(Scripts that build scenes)

________________________________________

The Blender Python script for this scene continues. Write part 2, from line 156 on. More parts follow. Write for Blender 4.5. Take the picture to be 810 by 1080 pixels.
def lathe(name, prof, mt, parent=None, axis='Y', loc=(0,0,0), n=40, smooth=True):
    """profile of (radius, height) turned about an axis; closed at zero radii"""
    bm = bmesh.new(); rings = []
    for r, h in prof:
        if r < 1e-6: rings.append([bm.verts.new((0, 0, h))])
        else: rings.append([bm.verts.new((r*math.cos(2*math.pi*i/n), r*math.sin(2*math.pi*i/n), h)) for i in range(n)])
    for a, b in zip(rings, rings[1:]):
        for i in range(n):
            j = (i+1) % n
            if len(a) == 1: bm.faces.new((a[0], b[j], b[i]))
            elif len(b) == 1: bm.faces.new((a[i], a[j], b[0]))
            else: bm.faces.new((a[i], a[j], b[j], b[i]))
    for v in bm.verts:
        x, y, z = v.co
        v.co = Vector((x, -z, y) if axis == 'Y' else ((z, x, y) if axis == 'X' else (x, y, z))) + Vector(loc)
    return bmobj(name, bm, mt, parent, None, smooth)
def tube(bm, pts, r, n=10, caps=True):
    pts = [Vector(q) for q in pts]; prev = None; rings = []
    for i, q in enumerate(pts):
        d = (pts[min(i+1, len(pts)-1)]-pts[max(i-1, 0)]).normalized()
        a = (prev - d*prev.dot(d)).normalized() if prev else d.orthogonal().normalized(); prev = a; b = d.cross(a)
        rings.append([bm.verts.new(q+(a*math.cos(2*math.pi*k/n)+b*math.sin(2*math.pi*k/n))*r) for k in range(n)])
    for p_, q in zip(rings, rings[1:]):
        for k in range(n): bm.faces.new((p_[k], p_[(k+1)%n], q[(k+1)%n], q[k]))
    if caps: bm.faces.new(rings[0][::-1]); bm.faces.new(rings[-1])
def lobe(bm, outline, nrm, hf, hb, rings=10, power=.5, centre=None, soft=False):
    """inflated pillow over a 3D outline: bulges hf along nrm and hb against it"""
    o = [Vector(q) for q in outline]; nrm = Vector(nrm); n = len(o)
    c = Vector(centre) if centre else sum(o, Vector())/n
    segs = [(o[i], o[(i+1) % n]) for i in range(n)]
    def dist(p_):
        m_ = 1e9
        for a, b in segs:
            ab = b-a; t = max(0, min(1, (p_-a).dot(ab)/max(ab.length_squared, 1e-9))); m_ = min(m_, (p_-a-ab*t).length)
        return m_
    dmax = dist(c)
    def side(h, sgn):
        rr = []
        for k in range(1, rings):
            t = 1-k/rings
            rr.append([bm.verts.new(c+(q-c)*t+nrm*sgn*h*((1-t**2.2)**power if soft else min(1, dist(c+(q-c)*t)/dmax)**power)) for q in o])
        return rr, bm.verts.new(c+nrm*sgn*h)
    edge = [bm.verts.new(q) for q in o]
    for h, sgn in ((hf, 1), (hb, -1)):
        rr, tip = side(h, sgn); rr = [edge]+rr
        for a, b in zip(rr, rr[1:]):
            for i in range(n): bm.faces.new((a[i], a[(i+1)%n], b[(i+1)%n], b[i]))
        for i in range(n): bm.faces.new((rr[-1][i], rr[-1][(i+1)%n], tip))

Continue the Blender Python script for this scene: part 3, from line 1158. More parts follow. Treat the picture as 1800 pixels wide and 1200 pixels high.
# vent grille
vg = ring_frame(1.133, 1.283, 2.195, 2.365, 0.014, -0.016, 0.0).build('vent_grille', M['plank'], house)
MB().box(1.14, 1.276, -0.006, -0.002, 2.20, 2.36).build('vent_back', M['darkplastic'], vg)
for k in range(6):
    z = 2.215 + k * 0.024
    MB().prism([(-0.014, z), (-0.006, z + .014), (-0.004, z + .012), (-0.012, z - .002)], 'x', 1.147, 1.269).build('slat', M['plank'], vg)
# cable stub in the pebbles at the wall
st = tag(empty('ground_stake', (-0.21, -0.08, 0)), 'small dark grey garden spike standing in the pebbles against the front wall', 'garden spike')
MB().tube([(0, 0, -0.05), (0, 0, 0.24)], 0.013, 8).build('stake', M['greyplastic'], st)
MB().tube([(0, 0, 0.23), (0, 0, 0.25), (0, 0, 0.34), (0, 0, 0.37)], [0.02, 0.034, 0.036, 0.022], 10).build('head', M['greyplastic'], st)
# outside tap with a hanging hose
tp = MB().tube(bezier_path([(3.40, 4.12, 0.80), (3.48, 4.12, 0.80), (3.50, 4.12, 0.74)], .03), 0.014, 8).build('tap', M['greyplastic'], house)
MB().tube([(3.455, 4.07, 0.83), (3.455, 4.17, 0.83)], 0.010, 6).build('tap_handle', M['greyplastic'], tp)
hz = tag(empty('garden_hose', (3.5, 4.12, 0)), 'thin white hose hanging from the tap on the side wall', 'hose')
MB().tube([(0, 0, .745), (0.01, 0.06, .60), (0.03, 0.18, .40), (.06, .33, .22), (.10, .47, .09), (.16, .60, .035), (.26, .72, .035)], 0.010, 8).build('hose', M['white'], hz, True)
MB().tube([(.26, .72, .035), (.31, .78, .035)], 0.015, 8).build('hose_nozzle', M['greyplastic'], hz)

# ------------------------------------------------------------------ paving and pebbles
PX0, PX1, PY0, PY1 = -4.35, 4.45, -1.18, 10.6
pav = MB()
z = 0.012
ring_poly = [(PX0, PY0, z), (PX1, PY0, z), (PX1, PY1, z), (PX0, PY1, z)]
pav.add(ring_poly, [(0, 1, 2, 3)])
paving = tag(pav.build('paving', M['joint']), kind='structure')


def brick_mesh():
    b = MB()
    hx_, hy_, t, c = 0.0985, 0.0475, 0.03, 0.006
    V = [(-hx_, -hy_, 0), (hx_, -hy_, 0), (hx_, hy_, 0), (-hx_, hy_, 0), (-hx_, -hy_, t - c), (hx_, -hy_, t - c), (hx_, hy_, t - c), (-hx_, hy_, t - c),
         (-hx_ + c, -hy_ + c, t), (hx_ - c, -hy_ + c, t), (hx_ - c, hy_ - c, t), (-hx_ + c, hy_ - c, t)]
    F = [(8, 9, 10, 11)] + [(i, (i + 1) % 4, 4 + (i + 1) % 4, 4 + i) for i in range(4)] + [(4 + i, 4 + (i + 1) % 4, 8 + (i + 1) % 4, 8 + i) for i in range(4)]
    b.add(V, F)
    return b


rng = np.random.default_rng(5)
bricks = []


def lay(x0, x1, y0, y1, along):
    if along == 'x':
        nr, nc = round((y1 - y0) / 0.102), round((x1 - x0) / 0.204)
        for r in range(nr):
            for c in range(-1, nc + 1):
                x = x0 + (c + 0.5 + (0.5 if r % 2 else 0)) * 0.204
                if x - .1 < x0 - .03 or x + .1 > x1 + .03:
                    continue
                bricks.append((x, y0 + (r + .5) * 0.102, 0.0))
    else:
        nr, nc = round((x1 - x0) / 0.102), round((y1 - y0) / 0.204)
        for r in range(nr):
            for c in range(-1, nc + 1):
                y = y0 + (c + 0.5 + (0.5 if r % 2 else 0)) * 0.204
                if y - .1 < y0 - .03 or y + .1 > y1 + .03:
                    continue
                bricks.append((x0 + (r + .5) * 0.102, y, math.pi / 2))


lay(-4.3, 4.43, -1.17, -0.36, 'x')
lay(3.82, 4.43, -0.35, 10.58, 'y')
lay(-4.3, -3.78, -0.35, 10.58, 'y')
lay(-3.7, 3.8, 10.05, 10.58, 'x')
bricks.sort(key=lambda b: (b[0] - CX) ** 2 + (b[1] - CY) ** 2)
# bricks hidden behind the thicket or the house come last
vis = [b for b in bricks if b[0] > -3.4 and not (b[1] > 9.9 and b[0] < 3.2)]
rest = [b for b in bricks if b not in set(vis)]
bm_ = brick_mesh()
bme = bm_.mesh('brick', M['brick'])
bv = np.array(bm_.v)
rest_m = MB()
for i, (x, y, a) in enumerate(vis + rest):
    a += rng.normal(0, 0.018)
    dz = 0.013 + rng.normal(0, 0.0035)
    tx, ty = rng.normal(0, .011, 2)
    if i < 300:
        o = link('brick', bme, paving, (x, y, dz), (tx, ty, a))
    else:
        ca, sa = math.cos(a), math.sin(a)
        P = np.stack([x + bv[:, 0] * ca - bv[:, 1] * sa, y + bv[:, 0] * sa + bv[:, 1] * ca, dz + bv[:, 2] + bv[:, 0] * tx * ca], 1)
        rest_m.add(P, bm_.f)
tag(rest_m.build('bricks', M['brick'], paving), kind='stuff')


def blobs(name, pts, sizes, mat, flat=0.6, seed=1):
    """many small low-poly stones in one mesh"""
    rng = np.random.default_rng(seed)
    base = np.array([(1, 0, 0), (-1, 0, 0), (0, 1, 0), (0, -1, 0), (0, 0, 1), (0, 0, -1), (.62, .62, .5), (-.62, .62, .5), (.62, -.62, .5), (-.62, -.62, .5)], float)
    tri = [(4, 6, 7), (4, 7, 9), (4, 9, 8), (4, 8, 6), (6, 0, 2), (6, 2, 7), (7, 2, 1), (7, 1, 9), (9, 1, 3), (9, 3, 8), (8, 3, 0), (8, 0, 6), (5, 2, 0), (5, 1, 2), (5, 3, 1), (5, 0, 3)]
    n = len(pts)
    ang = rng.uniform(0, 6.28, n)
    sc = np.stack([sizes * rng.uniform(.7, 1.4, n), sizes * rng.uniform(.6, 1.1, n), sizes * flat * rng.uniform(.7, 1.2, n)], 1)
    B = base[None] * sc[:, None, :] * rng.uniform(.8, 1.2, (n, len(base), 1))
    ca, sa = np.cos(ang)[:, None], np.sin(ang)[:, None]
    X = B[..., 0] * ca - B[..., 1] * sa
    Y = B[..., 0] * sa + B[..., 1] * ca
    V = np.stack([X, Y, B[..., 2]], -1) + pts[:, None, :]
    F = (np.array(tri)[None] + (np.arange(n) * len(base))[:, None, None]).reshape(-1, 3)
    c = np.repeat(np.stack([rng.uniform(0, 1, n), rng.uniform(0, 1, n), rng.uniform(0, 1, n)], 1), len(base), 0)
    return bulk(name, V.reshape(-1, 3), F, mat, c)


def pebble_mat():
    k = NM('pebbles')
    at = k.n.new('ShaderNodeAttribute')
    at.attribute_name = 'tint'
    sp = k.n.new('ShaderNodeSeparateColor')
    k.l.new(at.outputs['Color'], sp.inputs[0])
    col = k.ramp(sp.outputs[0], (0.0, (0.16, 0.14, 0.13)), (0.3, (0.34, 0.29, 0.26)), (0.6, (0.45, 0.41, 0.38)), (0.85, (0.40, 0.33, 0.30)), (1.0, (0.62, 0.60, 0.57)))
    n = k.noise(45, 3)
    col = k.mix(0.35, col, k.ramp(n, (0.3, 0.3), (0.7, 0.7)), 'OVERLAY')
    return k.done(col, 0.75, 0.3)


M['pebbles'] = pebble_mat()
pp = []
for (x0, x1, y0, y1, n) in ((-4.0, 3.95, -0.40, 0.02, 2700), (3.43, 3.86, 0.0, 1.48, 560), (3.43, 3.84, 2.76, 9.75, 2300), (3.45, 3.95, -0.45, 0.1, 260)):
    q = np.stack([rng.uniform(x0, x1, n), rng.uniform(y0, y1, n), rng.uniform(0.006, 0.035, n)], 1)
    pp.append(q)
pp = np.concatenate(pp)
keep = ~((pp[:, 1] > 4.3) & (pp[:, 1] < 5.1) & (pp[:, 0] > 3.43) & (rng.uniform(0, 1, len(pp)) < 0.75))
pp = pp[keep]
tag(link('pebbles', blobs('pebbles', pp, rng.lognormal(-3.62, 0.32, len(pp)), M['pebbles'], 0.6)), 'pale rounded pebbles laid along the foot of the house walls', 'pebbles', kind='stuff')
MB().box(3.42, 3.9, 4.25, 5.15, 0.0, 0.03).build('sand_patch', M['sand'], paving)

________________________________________

**Exercise aim:** Above are the records; copy every line in them that holds the word "Python".

**Output:**
The Blender Python script for this scene continues. Write part 2, from line 156 on. More parts follow. Write for Blender 4.5. Take the picture to be 810 by 1080 pixels.
Continue the Blender Python script for this scene: part 3, from line 1158. More parts follow. Treat the picture as 1800 pixels wide and 1200 pixels high.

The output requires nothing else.